Bisnis, Jakarta - Sebanyak 30 hingga 40 persen rumah bersubsidi yang disalurkan pemerintah dalam pemenuhan program sejuta rumah tidak dihuni. Hal itu didapati ketika Kementerian Pekerjaan Umum dan Perumahan Rakyat (PUPR) melakukan tinjauan ke lapangan. Saat ini pemerintah telah menyalurkan sebanyak 504.079 unit kepada masyarakat.

“Dari wawancara kepada pemiliknya, didapati alasannya adalah rumahnya belum layak dihuni. Terutama terkait penyaluran air bersih dan listrik,” ujar Lana Winayanti Direktur Jenderal Pembiayaan Perumahan Kementerian PUPR di Kantor Kementerian PUPR, Jakarta, Senin, 21 Agustus 2017.

Simak: BTN Luncurkan 2.126 Rumah Murah, Cicilan Rp 750 Ribu per Bulan

Lana berujar kini semua pihak perlu berintrospeksi mengenai capaian di bidang perumahan, mengenai kondisi masyarakat apakah telah memperoleh hunian yang layak atau belum. “Walaupun Presiden sudah berkunjung ke lapangan dan menyatakan puas ke beberapa lokasi, tapi seperti yang disampaikan Menteri PUPR berulang kali, masih adanya keluhan masyarakat mengenai rumah bersubsidi,” kata dia.

Kualitas bangunan yang rendah, kata Lana, bisa terjadi karena beberapa factor diantaranya adalah rendahnya kualitas pekerja, material bangunan, atau malah pengawasan terhadap pekerjaan bangunan itu. Hal yang mestinya menjadi perhatian, kata dia, bukan hanya soal kualitas bangunan, melainkan juga kualitas lingkungan yang meliputi jalan lingkungan, penyaluran air bersih, penyaluran listrik, dan sanitasi.

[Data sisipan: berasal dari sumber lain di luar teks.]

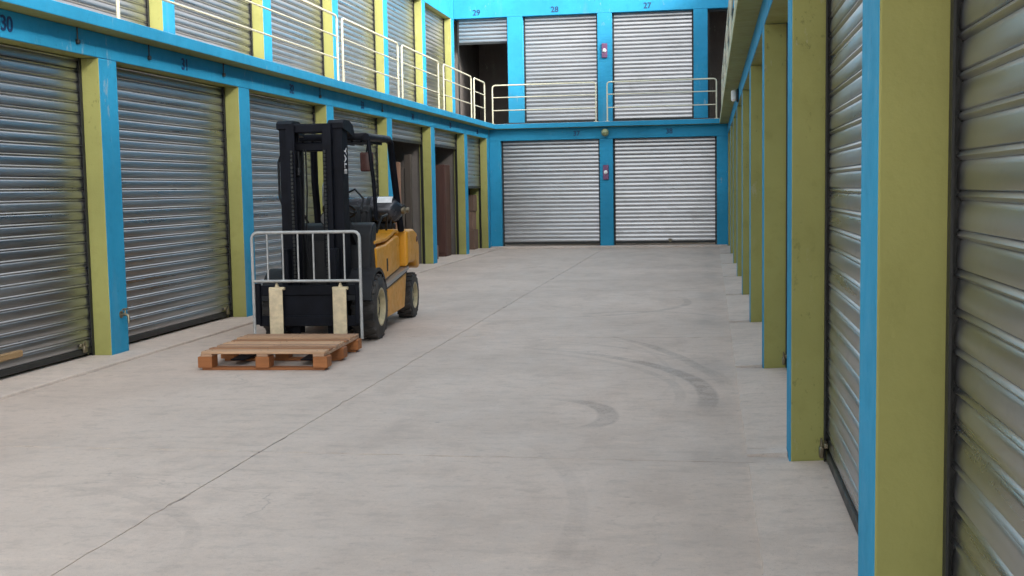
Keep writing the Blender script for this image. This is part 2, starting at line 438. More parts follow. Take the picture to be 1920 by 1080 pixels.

Memang, kata dia, pembangunan rumah bersubsidi ini mesti menghadapi sejumlah batasan misalnya mengejar plafon tertentu. Tak hanya itu, tantangan yang dihadapinya juga adalah keterbatasan material yang ada di daerahnya. Sehingga akhirnya semua itu bakal berdampak pada kualitas bangunan. “Inilah yang akhirnya menjadi fokus kita sekarang. Tidak hanya mengejar kuantitas tapi juga kualitas bangunan,” Lana berujar.

Dari sisi konsumen, Lana berujar sebenarnya mereka memiliki hak untuk menolak dan tidak tandatangan ketika melakukan akad kredit apabila memang kualitas rumah belum laik huni dari segi bangunan, lingkungan, maupun Prasarana dan Sarana Umum (PSU). “Tapi di samping itu, memang mereka juga tidak tahu kriteria rumah laik huni itu seperti apa. Nanti kami akan sosialisasikan ke masyarakat untuk digunakan sebagai referensi,” dia menambahkan.

Untuk memperbaiki permasalahan itu, pemerintah bakal membentuk tim untuk melakukan evaluasi terhadap kualitas rumah bersubsidi itu. Selain itu, standar atau patokan minimum rumah bersubsidi yang perlu dibangun pengembang juga bakal dibuat. Dengan begitu, pemerintah ke depannya juga akan menerapkan sanksi terhadap pengembak yang kurang serius dala menggarap rumah bersubsidi.

“Juga akan ada kebijakan terkait material, teknologi konstruksi dan penyediaan tanah untuk  rumah MBR (masyarakat berpenghasilan rendah). Itu untuk menjaga harga tanah agar tidak naik,” ujar Lana.